Instructions to follow
Extract the full listing verbatim and drop any pictures from your copy.

Data shown
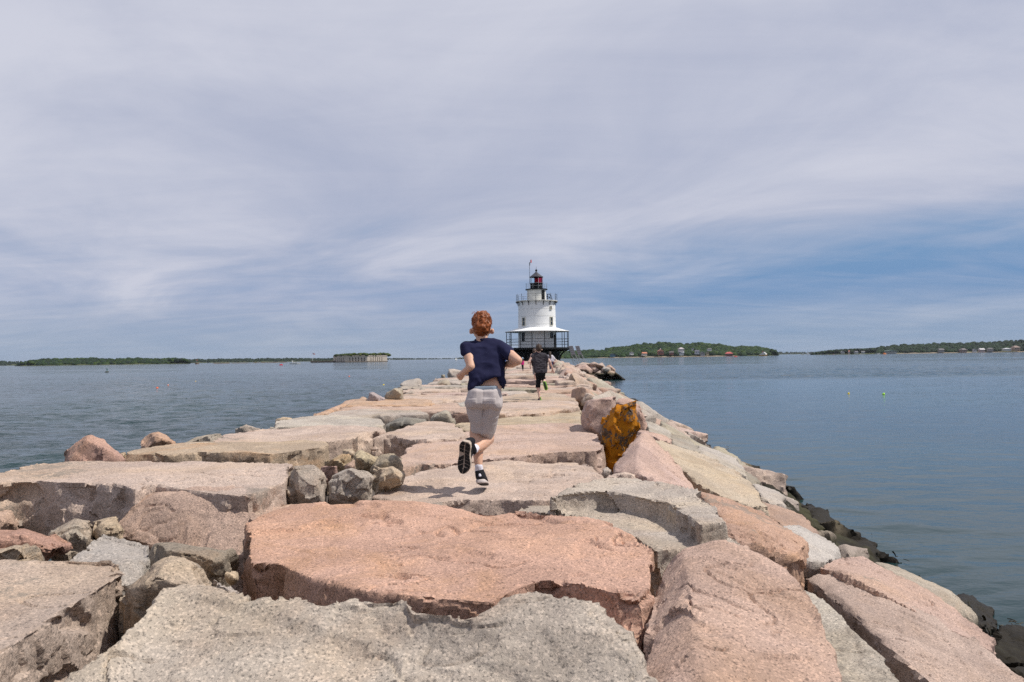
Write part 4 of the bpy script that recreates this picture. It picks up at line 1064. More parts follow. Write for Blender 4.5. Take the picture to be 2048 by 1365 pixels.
# -- houses
MATC = {}
def cmat(c, rough=.7):
    if c not in MATC: MATC[c] = mat('paint', c, rough, .3)
    return MATC[c]
def house(px, y0, y1, wpx, wall, roof, label, d):
    s = d / FPX; b = D(px, y1, d); w = wpx * s; H = (y1 - y0) * s; hw = H * .58; dep = w * .8
    b.z = max(.4, b.z)
    e = empty('house', b); tag(e, label, 'house', 'houses on the far shores')
    e.rotation_euler.z = random.Random(int(px)).uniform(-.35, .35)
    bm = bmesh.new(); box(bm, (0, 0, hw / 2 - 1), (w, dep, hw + 2)); bm_obj('wall', bm, cmat(tuple(round(q * .8, 3) for q in wall)), e)
    o = .08 * w; r0, r1 = hw - .1, H
    V = [(-w / 2 - o, -dep / 2 - o, r0), (w / 2 + o, -dep / 2 - o, r0), (w / 2 + o, dep / 2 + o, r0), (-w / 2 - o, dep / 2 + o, r0)]
    if int(px) % 3: V += [(-w / 2 - o, 0, r1), (w / 2 + o, 0, r1)]
    else: V += [(-w * .22, 0, r1), (w * .22, 0, r1)]
    if int(px) % 4 == 1: V = [(y * w / dep, x * dep / w, z) for x, y, z in V]
    rf = raw('roof', V, [(0, 1, 5, 4), (2, 3, 4, 5), (1, 2, 5), (3, 0, 4), (3, 2, 1, 0)], cmat(roof), e)
    n = max(1, int(w / 3.2))
    for k in range(n):
        bm = bmesh.new(); box(bm, ((k + .5) / n * w - w / 2, -dep / 2 - .03, hw * .5), (w / n * .4, .1, hw * .36)); bm_obj('window', bm, GLASSD, e)
    if 'cupola' in label:
        bm = bmesh.new(); box(bm, (0, 0, H + 1.0), (1.6, 1.6, 2.4)); bm_obj('cupola', bm, WHITE, rf)
    if 'boathouse' in label:
        bm = bmesh.new(); [tube(bm, (x * w * .3, -dep * .6, -2), (x * w * .3, -dep * .6, .2), .3) for x in (-1, 0, 1)]; bm_obj('pile', bm, cmat((.1, .07, .06)), e)
for h in HOUSES_A: house(*h, 1640)
for h in HOUSES_B: house(*h, 1840)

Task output
Write part 4 of the bpy script that recreates this picture. It picks up at line 1064. More parts follow. Write for Blender 4.5. Take the picture to be 2048 by 1365 pixels.
# -- houses
MATC = {}
def cmat(c, rough=.7):
    if c not in MATC: MATC[c] = mat('paint', c, rough, .3)
    return MATC[c]
def house(px, y0, y1, wpx, wall, roof, label, d):
    s = d / FPX; b = D(px, y1, d); w = wpx * s; H = (y1 - y0) * s; hw = H * .58; dep = w * .8
    b.z = max(.4, b.z)
    e = empty('house', b); tag(e, label, 'house', 'houses on the far shores')
    e.rotation_euler.z = random.Random(int(px)).uniform(-.35, .35)
    bm = bmesh.new(); box(bm, (0, 0, hw / 2 - 1), (w, dep, hw + 2)); bm_obj('wall', bm, cmat(tuple(round(q * .8, 3) for q in wall)), e)
    o = .08 * w; r0, r1 = hw - .1, H
    V = [(-w / 2 - o, -dep / 2 - o, r0), (w / 2 + o, -dep / 2 - o, r0), (w / 2 + o, dep / 2 + o, r0), (-w / 2 - o, dep / 2 + o, r0)]
    if int(px) % 3: V += [(-w / 2 - o, 0, r1), (w / 2 + o, 0, r1)]
    else: V += [(-w * .22, 0, r1), (w * .22, 0, r1)]
    if int(px) % 4 == 1: V = [(y * w / dep, x * dep / w, z) for x, y, z in V]
    rf = raw('roof', V, [(0, 1, 5, 4), (2, 3, 4, 5), (1, 2, 5), (3, 0, 4), (3, 2, 1, 0)], cmat(roof), e)
    n = max(1, int(w / 3.2))
    for k in range(n):
        bm = bmesh.new(); box(bm, ((k + .5) / n * w - w / 2, -dep / 2 - .03, hw * .5), (w / n * .4, .1, hw * .36)); bm_obj('window', bm, GLASSD, e)
    if 'cupola' in label:
        bm = bmesh.new(); box(bm, (0, 0, H + 1.0), (1.6, 1.6, 2.4)); bm_obj('cupola', bm, WHITE, rf)
    if 'boathouse' in label:
        bm = bmesh.new(); [tube(bm, (x * w * .3, -dep * .6, -2), (x * w * .3, -dep * .6, .2), .3) for x in (-1, 0, 1)]; bm_obj('pile', bm, cmat((.1, .07, .06)), e)
for h in HOUSES_A: house(*h, 1640)
for h in HOUSES_B: house(*h, 1840)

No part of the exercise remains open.